*REQUIREMENTS:*
Set down the full listing exactly as given. Any pictures are to be left out.
START DATA LINES
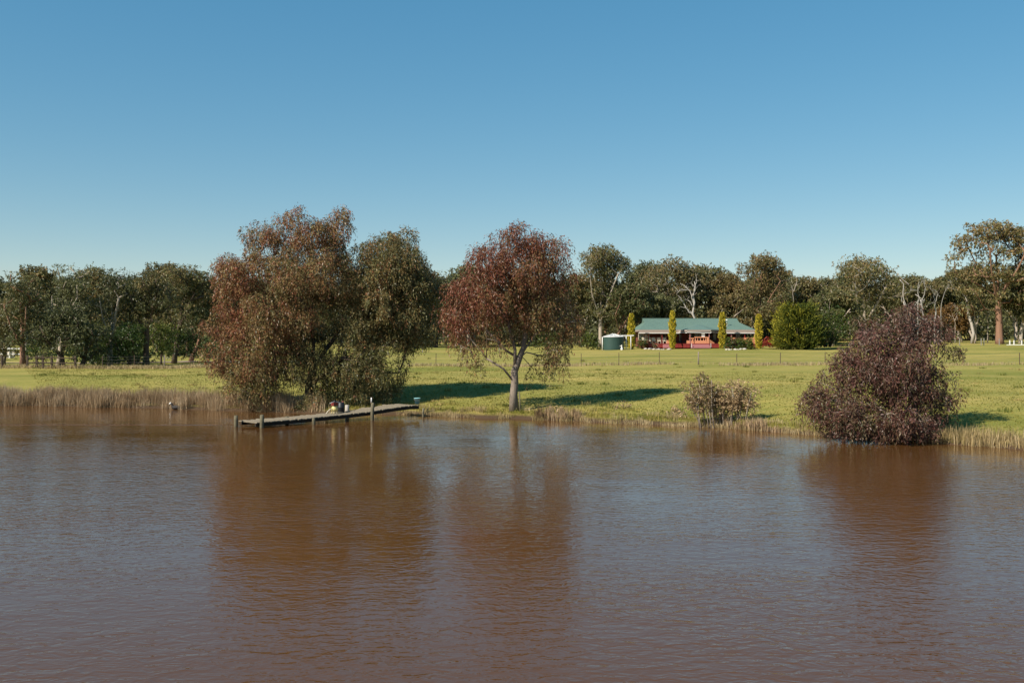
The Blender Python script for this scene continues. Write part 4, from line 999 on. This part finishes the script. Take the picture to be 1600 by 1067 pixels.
# pale buildings and white rails at the far edges
shd = empty('panel_fence', (WX(-6, 128), 128, g(WX(-6, 128), 128) - .1), 'white rail fence with cream panels half out of frame at the left', 'fence')
for k in range(5): MB().box(-4 + 1.26 * k, -2.76 + 1.26 * k, .20, .24, .05, 1.12).link('panel', M['cream'], shd)
for z in (.55, 1.25): MB().box(-4, 3.2, -.04, .04, z, z + .14).link('rail', M['white'], shd)
for x in (-3, -1.4, .2, 1.7, 3.1): MB().box(x - .07, x + .07, .045, .18, -.1, 1.45).link('post', M['white'], shd)
d_ = 168.0
wr_ = empty('white_rail_fence', (WX(1586, d_), d_, g(WX(1586, d_), d_)), 'short white rail fence at the right edge beside the paddock', 'fence')
for px in (1577.5, 1584, 1596, 1606): x = WX(px, d_) - WX(1586, d_); MB().box(x - .07, x + .07, -.07, .07, -.2, .85).link('post', M['white'], wr_)
MB().box(-1.5, 2.3, -.12, -.072, .02, .13).link('rail', M['white'], wr_)

# ------------------------------------------------------------------ fences
FPX = [(566, 96), (681, 97), (730, 97), (908, 97), (967, 97), (1030, 97), (1151, 97), (1219, 97), (1289, 97), (1440, 97), (1506, 97), (1593, 97), (1680, 97)]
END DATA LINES
*TASK SOLUTION:*
The Blender Python script for this scene continues. Write part 4, from line 999 on. This part finishes the script. Take the picture to be 1600 by 1067 pixels.
# pale buildings and white rails at the far edges
shd = empty('panel_fence', (WX(-6, 128), 128, g(WX(-6, 128), 128) - .1), 'white rail fence with cream panels half out of frame at the left', 'fence')
for k in range(5): MB().box(-4 + 1.26 * k, -2.76 + 1.26 * k, .20, .24, .05, 1.12).link('panel', M['cream'], shd)
for z in (.55, 1.25): MB().box(-4, 3.2, -.04, .04, z, z + .14).link('rail', M['white'], shd)
for x in (-3, -1.4, .2, 1.7, 3.1): MB().box(x - .07, x + .07, .045, .18, -.1, 1.45).link('post', M['white'], shd)
d_ = 168.0
wr_ = empty('white_rail_fence', (WX(1586, d_), d_, g(WX(1586, d_), d_)), 'short white rail fence at the right edge beside the paddock', 'fence')
for px in (1577.5, 1584, 1596, 1606): x = WX(px, d_) - WX(1586, d_); MB().box(x - .07, x + .07, -.07, .07, -.2, .85).link('post', M['white'], wr_)
MB().box(-1.5, 2.3, -.12, -.072, .02, .13).link('rail', M['white'], wr_)

# ------------------------------------------------------------------ fences
FPX = [(566, 96), (681, 97), (730, 97), (908, 97), (967, 97), (1030, 97), (1151, 97), (1219, 97), (1289, 97), (1440, 97), (1506, 97), (1593, 97), (1680, 97)]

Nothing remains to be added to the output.